Topic: Dailies

 

So Let It Be

by

Leo Crocker Rogers

Tears come to my eyes. So let it be.

History is indeed bunk. It holds us back. One cannot go forward while looking back. In Glendale, Arizona it is illegal to drive in reverse. You know what that means? It means, beyond a doubt, one learns to think forward. Think motorcycle. When you park, you better be able to walk that baby backward. If there is a slight down hill when parking you have two problems. One, the bike could roll off the kick stand. Two, you just might not have the strength to walk the bike backward out of the space. Little things teach us to think ahead. That is good because ahead is the only place we can go. Best go smart.

Why do I tear. It is not because history is bunk. It is because while I know that, I feel deeply about old things being destroyed. Why is that? Don’t we need new, and where can the new reside if the old takes up all the space?

The reason is not because a "thing" is destroyed, it is because the "thing" represented work, artistic endeavor, engineering acumen, meeting a need, care for mankind in some way, and sometimes just beauty, grace, and finesse of accomplishment. Too, I can tell in some instances it took blood, sweat, and tears to build the "thing".

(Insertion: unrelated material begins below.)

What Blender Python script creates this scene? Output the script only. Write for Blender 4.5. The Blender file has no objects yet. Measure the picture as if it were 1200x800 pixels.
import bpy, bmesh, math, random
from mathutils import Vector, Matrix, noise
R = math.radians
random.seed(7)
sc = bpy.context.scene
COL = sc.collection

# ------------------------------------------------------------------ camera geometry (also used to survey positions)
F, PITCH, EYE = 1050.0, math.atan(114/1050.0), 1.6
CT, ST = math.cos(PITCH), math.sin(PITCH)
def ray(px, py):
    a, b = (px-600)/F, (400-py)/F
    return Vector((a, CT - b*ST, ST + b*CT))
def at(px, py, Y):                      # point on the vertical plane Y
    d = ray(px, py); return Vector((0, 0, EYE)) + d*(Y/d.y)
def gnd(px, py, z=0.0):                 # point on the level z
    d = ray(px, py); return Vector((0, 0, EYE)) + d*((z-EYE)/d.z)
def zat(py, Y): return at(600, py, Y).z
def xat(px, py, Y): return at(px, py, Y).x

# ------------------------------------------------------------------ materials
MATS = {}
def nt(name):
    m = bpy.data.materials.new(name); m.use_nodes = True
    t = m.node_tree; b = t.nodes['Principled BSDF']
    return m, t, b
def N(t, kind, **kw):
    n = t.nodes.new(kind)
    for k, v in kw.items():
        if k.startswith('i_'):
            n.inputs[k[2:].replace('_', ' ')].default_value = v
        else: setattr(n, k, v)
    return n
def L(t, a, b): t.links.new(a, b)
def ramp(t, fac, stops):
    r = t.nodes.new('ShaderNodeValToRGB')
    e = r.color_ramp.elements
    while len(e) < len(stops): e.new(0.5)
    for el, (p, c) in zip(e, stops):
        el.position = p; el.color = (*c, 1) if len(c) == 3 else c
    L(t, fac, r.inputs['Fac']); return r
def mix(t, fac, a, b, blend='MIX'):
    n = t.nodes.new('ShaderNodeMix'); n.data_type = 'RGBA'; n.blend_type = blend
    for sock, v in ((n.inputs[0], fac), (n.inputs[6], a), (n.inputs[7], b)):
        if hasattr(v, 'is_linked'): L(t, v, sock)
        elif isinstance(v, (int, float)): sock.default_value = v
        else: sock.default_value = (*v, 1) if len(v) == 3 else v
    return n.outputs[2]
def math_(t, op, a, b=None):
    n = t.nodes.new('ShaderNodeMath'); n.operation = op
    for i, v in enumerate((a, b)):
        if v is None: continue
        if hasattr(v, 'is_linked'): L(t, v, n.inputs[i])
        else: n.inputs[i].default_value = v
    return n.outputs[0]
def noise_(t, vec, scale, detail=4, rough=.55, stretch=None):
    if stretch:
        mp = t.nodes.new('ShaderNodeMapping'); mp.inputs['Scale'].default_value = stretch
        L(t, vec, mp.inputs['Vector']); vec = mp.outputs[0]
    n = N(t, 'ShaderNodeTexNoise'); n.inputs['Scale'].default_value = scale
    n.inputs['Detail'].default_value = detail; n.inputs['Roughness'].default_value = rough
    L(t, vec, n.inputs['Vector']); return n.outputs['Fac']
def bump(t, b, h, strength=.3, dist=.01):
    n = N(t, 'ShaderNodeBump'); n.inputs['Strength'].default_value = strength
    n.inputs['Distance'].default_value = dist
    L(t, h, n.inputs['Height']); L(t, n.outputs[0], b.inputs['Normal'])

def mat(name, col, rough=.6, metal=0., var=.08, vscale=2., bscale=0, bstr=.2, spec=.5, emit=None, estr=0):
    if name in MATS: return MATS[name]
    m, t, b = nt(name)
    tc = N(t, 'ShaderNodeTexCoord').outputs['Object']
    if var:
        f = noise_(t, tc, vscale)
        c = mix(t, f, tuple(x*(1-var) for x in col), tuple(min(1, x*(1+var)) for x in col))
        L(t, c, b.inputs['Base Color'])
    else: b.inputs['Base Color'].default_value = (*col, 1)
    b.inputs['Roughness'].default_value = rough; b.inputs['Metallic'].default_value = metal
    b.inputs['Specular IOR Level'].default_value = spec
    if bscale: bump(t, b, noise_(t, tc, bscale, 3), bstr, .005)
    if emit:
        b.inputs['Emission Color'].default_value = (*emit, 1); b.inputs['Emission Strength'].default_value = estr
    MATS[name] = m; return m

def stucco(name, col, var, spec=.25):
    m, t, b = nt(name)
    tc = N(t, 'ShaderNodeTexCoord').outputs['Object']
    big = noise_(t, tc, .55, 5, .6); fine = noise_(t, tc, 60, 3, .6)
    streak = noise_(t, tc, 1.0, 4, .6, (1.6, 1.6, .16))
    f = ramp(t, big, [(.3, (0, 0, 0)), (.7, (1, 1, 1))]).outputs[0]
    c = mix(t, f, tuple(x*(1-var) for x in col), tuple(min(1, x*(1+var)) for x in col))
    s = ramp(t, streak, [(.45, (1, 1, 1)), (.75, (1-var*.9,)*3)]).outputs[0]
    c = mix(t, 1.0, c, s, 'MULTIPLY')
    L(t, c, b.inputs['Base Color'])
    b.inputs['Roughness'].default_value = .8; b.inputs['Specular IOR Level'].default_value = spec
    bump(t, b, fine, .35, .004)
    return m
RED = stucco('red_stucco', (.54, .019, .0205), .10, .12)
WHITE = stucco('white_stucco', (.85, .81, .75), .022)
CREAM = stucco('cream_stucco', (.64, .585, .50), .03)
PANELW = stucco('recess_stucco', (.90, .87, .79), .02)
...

As a example, it tugs at my heart to see someone take an old hand formed musical instrument and trash it because they can have a new one. That hurts. What do I want to do with the old one? Put it in the attic? I have no good answer, but putting the old out to pasture to die, be it a musical instrument, horse, dog, or relative, is just not good for me. I already have three old cell phones. Pity. Each time I renew my contract, they offer a new and better cell phone for free. Nuts.

In my home town of Phoenix, Arizona, I see change faster than Las Vegas makes money disappear.

In the late 1800s, Phoenicians enjoyed the wonders of the Arizona Falls, gathering there to picnic, socialize and dance near the cool water. No, I was not picnicking at the time. I read about it and saw photographs of the natural falls. A water fall right in the Phoenix area -- how neat.

When I moved to Phoenix, it was a return visit for me. I had been here in the 1940s with my dad. It was a long hot and water conscious drive from San Diego. Along the way, we could smell the onions in the El Centro valley fields, and my dad pointed out the stage coach depots in Yuma. And of course, we could see the remains of the wooden road that traversed the Yuma sand desert. When we arrive in Phoenix, dad took us to the Stock Yards restaurant where a huge (perhaps 2 pound) steak cost about a buck as I recall.

Phoenix existed because of water. It is a state law that if anyone asks someone with water to give them a drink, they must so give. I live because that kindness was extended to me one time.

So the tears, as sort of water.

Water flowed through Phoenix because entrepreneurs built canals. In the heart of Phoenix, the canals would sometimes have water falls as a part of their route. The Arizona Falls was the site of the first hydroelectric plant in Phoenix. Originally built in 1902, the plant was destroyed by a flood (Yes, in Phoenix, a flood.). It was rebuilt by Salt River Project in 1911, began delivering power again in 1913, and was eventually shut down in 1950, about the time my dad and I again sojourned to Phoenix.

As the years passed, and more people moved to the Valley, the Arizona Falls was almost forgotten. It was a building and a falls, but an eye sore. It hurts just to think about it. Cast away. Cast away. Cast away. All that effort to originally build the canal, then the hydro plant. Then to rebuild it after the flood. Relegated to nothingness. I can hear the stones of the building crying out, "Have mercy on us."

Well, there are some individuals that have a heart for such things, and although one cannot have the past with its flavor, one can have a memory of the qualities which that past recalls. Today, the water fall is hidden between buildings, highways, and stuff. But SRP has restored it. It now produces 750 KW for 150 homes (I am told.). What a deal. One has to really look to find the falls that was once a picnic area, a cool resource in a scorching desert, a place of trees where only catus would naturally grow. But it is there between 56th and 58th streets along the canal that continues to deliver water to our town.

Tough sometimes. Tough. The older one gets, the more one wants to recall the efforts of those that have gone before. Times are never as tough now as they were before.

Honor is due those that make today what it is.

In every country, in every city, in every family, honor is due those that have gone before.

The words, "Sir" and "Mam" are due as are "God bless America." "God bless Iraq." "God bless those that give us to day."

History is bunk, but not the qualities that made it so. History is not the road for today nor what may be needed today, but if nothing else, history is the way marker of blood, sweat, and tears that make us resolute and willing to say, "Upon those that have gone before we do now stand that those that come hereafter will stand taller than we." So let it be.